The money is coming from the U.S. Department of Energy. 

Researchers will be looking for ways to enhance iron ore pellet chemistry, to make them usable for the DRI (direct reduced iron) process.

UMD's NRRI gets a $2 million dollar grant to help develop higher iron content pellet technology for the mines.


Don Fosnacht, NRRI's Associate Director, said, "Different mines on the Iron Range have different capabilities for making direct reduced grade pellets. This will assist Minnesota mines to produce pellets for direct reduced iron. Our goal is to keep all of our mines active and producing the iron ore of the future."

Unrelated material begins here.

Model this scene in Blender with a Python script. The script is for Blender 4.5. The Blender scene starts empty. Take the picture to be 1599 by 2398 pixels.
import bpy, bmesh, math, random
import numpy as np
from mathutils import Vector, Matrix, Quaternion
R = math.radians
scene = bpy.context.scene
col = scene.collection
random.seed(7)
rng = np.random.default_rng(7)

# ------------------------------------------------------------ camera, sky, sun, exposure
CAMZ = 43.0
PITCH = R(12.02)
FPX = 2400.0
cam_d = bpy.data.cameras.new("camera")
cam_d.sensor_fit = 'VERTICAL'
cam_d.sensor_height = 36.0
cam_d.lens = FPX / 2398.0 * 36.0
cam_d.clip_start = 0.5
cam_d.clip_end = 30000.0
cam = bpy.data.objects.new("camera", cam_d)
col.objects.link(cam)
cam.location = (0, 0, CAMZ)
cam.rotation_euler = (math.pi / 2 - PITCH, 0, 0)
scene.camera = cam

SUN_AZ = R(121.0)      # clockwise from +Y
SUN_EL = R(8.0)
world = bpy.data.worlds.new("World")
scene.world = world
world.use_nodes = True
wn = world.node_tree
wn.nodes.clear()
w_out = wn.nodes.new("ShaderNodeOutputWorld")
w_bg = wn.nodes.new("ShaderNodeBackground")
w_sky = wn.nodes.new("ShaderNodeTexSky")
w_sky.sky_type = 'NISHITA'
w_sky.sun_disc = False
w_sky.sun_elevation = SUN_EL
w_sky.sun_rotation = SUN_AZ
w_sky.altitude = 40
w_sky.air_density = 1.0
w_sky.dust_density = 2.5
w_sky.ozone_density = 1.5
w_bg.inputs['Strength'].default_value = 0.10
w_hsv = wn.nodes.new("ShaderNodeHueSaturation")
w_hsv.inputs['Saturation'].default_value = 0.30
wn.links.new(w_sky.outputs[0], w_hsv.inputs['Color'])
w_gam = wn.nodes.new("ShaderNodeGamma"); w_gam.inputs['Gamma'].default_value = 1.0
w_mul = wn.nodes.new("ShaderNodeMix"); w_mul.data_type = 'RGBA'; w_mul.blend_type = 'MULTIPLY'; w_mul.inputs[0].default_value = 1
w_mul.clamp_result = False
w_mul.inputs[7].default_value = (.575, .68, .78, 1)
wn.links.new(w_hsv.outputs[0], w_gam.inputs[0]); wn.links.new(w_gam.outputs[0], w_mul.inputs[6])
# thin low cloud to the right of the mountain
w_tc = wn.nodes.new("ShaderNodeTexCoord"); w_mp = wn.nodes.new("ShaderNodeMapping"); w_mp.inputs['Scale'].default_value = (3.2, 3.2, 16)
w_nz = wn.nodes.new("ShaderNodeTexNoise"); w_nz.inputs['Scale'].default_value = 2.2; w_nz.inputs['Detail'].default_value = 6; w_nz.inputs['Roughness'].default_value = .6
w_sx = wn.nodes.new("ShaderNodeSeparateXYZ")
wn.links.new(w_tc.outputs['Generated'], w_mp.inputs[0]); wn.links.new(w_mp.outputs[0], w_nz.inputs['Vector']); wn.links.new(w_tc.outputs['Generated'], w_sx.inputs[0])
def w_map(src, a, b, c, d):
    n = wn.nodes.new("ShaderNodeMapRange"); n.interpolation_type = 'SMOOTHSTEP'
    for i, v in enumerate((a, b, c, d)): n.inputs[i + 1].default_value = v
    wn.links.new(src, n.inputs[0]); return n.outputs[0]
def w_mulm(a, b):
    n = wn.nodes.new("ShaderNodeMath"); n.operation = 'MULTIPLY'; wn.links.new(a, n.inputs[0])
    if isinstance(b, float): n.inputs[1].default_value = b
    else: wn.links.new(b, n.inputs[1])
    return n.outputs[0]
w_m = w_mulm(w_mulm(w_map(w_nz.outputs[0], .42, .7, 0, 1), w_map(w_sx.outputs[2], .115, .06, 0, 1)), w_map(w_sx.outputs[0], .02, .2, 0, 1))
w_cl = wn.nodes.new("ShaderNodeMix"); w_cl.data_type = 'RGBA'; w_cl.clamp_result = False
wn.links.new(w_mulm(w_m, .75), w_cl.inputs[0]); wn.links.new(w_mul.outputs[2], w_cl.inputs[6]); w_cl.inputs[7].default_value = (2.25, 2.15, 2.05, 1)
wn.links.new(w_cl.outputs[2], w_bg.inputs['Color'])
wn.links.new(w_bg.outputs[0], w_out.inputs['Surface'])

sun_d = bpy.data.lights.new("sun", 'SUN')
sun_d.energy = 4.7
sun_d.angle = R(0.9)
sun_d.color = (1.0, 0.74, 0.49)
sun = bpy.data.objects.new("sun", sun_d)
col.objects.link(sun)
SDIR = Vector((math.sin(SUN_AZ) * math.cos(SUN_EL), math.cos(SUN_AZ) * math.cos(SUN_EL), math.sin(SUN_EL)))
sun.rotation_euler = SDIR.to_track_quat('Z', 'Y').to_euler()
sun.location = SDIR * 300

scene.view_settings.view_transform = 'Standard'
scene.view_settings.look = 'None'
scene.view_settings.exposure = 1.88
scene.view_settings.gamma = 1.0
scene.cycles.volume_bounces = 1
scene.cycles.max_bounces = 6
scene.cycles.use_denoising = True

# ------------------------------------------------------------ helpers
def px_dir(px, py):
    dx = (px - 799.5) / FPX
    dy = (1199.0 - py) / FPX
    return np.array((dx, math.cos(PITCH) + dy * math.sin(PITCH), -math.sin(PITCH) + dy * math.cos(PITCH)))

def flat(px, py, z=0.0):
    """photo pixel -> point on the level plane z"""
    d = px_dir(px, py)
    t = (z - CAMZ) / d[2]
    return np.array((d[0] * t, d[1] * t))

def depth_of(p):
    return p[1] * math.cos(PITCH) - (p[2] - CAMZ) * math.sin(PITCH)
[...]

Cleveland-Cliffs is making the DR grade pellets already at Northshore Mining in Silver Bay. Those pellets are feeding their new HBI facility in Toledo.

HBI and other DRI is used in electric arc furnaces (EAF), which now make up about 70% of the steelmaking set up in the United States.

Only Northshore has the capability to make these DR grade pellets. The hope is to find a way to help all the mines move in that direction.

Fosnacht added, "As we improve the quality of raw material being fed in the electric arc furnace, we are seeing more and more pressure on companies like U.S. Steel and Cliffs to optimize their steel production system. And we want to give them a tool to optimize that system so that long term, we're very low cost in the U.S. when it comes to making steel."

Work has been underway on pellet composition for years. But they want to take it a step further, and create an even purer product to feed those EAFs.

The project will include building a simulator at the minerals lab in Coleraine.

NRRI will contribute about half a million dollars to the study.